Jonas Folger bestreitet seinen dritten Einsatz als Moto2-Ersatzpilot. Vor zwei Jahren begeisterte er die Fans mit einem Podium in der MotoGP. Wenig später musste sich der deutsche Hoffnungsträger auf- grund eines Burnouts komplett zurückziehen. Diese Phase scheint Folger aber überwunden zu haben. Am Sachsenring möchte sich der Mühldorfer für eine dauerhafte Rückkehr in die WM empfehlen.
Im Rahmenprogramm der drei WM-Klassen startet am Wochenende die MotoE in ihre Debütsaison.

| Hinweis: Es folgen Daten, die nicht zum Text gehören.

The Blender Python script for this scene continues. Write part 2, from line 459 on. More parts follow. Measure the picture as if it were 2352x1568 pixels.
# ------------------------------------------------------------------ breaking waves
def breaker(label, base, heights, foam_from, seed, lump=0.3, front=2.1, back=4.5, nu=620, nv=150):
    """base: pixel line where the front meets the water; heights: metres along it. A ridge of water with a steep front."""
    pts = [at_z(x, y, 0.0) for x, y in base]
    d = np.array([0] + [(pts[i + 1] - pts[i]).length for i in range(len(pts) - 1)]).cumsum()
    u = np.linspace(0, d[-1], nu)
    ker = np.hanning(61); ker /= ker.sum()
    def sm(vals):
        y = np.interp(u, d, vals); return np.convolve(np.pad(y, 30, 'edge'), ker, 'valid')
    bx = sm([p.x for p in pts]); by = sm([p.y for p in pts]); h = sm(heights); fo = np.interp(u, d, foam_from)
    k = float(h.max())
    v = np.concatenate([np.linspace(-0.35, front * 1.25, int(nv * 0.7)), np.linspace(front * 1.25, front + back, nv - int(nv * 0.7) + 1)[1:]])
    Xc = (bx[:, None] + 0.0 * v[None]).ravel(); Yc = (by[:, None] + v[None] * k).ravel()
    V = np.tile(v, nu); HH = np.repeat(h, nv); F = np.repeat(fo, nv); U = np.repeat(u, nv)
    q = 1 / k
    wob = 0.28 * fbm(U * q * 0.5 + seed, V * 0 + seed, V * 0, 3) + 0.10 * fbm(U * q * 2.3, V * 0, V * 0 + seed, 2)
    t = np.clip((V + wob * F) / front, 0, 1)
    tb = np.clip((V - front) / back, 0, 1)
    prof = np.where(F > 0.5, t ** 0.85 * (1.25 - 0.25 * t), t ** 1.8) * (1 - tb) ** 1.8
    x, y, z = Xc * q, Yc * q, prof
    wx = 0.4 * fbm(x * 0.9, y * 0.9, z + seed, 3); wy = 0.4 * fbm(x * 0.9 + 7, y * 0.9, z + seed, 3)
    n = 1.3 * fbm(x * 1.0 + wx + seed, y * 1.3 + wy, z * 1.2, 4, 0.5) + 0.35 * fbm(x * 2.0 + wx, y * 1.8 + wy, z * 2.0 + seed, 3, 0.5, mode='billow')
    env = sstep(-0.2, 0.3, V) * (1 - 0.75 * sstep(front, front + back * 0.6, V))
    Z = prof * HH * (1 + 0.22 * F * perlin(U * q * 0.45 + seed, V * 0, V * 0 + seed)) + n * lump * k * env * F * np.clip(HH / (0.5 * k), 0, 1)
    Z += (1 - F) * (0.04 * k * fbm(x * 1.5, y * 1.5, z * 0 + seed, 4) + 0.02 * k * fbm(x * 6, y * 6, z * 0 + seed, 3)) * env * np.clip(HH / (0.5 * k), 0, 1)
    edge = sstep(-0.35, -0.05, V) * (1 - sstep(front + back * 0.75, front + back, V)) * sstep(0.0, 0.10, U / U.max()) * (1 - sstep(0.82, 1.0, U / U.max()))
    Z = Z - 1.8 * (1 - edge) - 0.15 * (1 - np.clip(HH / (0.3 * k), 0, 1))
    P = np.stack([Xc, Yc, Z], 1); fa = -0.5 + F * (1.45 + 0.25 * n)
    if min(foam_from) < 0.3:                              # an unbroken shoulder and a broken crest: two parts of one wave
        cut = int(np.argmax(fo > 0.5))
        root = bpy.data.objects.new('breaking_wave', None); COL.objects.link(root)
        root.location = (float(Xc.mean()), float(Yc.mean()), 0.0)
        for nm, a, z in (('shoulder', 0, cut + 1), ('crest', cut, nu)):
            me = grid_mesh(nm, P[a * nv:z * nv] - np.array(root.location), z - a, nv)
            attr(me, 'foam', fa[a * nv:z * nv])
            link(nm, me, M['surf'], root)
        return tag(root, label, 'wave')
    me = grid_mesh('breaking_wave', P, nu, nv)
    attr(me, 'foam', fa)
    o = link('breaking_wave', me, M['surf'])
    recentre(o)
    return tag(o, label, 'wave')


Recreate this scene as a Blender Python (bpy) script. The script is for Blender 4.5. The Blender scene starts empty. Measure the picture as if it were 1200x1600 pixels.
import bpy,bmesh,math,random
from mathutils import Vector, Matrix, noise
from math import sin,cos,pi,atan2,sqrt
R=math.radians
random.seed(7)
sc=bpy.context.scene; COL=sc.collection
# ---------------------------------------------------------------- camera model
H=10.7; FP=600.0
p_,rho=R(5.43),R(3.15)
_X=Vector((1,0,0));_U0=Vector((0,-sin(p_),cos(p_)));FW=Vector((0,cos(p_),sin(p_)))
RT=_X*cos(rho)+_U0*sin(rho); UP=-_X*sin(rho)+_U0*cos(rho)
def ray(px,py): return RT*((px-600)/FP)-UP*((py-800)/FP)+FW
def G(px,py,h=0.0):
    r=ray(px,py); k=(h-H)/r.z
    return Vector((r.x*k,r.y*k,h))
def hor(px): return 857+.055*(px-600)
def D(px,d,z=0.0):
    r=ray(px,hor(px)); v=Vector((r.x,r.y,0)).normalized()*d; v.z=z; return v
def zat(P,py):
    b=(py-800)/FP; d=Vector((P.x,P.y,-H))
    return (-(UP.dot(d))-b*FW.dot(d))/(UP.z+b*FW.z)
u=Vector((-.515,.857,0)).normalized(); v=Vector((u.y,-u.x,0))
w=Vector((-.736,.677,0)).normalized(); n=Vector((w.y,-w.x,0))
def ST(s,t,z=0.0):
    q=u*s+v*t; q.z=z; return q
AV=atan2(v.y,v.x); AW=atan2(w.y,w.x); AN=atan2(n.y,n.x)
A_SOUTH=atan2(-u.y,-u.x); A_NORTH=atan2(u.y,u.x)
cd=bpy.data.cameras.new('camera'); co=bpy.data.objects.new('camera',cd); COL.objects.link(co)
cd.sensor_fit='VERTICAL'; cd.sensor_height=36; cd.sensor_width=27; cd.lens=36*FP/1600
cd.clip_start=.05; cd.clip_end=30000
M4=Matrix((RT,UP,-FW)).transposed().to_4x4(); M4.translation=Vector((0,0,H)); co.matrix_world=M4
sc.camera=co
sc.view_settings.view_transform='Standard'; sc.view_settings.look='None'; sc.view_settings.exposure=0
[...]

Für das Memminger Dynavolt-Team fährt der Schweizer Jesko Raffin eine der 18 Einheitsmaschinen mit 147 PS, die lediglich sieben Runden bestreiten. "Die Motorräder sind zu schwer und fahren nur eine kurze Distanz. Ich sehe das eher skeptisch", sagt Stefan Bradl und fügt an: "Aber ich zähle halt noch zu den alten Verbrennern."